Every parent wants their child to live a fulfilling and accomplished life. But unlike a Christmas present, this isn’t something we can gift them; they have to create it for themselves. So how do we help our children believe in themselves and pursue something they want to accomplish? It all begins with goal-setting.

Inside each child is a passion waiting to be discovered and supported. If your child seems unmotivated, it could be because your goals for her are supercedeing their own. If a child is being pushed to play soccer, for instance, but her heart is more into art, it’s unlikely that child will seem motivated. I am stealing this for instance from my very own life.

My child showed no interest in sports. I wanted her to stay active and play baseball, soccer or volleyball. I offered to sign her up for dance lessons, gymnastics even. Tennis anyone? Though I championed the sports I thought might give her a shot at free college tuition (truth be told), she wasn’t interested in any of them. While most kids might acquiesce at that young age, her strong-willed nature showed no bending or compromise. She whined through soccer practice. She whined after practice. She whined enough to exhaust me from signing her up again, not just from soccer, but from anything she didn’t show interest in.
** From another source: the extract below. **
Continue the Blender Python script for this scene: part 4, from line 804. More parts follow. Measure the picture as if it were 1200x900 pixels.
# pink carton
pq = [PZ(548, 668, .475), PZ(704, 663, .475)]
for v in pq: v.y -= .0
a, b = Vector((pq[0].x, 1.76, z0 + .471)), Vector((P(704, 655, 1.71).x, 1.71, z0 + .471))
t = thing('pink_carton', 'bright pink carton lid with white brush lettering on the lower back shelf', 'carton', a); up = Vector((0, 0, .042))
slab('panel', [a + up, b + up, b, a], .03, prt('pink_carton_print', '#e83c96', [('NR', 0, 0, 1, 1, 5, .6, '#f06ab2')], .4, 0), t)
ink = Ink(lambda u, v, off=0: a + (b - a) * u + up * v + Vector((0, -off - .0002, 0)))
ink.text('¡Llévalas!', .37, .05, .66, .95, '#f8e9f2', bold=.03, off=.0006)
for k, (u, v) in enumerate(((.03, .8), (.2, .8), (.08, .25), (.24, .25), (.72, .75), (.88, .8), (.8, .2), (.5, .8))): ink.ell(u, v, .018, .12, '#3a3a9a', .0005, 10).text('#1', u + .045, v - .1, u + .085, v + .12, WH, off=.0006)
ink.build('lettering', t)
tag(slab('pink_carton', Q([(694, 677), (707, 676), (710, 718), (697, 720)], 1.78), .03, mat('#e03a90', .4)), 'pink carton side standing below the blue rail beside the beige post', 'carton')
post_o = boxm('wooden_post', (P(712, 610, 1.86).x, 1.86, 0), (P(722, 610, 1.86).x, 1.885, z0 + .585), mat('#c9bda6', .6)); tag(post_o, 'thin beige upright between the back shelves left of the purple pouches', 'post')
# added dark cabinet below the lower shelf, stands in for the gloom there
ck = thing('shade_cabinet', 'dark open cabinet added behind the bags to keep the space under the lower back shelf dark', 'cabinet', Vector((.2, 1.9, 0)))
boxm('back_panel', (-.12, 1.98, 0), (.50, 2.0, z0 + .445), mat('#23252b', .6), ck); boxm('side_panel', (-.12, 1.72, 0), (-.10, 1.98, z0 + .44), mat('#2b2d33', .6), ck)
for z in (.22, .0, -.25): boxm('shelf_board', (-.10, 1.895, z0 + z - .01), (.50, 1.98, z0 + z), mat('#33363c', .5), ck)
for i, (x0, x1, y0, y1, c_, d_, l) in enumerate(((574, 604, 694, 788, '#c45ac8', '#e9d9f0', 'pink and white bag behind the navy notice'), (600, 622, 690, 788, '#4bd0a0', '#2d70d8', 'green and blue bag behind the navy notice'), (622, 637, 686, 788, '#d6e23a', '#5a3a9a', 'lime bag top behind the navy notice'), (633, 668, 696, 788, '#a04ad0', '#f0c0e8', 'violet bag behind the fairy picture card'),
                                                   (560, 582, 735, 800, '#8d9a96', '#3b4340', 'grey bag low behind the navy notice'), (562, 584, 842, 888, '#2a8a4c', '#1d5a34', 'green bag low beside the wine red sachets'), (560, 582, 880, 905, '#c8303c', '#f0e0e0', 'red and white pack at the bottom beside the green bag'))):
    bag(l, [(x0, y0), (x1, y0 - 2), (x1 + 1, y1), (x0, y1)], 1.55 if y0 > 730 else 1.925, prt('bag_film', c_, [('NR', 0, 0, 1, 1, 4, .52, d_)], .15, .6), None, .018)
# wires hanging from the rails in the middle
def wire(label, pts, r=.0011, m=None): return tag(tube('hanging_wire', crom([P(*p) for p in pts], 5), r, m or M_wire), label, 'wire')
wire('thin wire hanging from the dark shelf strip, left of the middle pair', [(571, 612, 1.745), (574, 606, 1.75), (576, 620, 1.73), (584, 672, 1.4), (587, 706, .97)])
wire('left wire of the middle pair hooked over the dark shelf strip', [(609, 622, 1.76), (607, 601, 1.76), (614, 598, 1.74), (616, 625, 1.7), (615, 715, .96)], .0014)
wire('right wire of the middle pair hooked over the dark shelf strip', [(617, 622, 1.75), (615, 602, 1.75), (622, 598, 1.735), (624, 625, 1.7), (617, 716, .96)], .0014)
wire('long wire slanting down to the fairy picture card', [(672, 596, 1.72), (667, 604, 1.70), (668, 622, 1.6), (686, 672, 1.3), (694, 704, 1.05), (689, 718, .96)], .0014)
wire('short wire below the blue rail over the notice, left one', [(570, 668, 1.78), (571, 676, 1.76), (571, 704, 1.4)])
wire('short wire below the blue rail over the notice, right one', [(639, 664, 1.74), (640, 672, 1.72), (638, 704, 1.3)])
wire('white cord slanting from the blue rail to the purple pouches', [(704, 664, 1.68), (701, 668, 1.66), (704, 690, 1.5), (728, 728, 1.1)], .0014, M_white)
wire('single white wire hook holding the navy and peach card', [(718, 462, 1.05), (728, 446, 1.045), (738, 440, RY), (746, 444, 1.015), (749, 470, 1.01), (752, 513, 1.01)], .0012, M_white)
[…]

Then I asked her to create goals of her own and it opened up a window into her soul. In so doing, I discovered what she truly loved: art. She even came up with her own goals on how to become a better artist: complete at least one drawing or painting a day, take up art lessons, stop asking her older sister to draw for her, stop comparing her drawings with her older sister’s drawings, say only positive things about her drawings and never say, ‘I can’t do it.’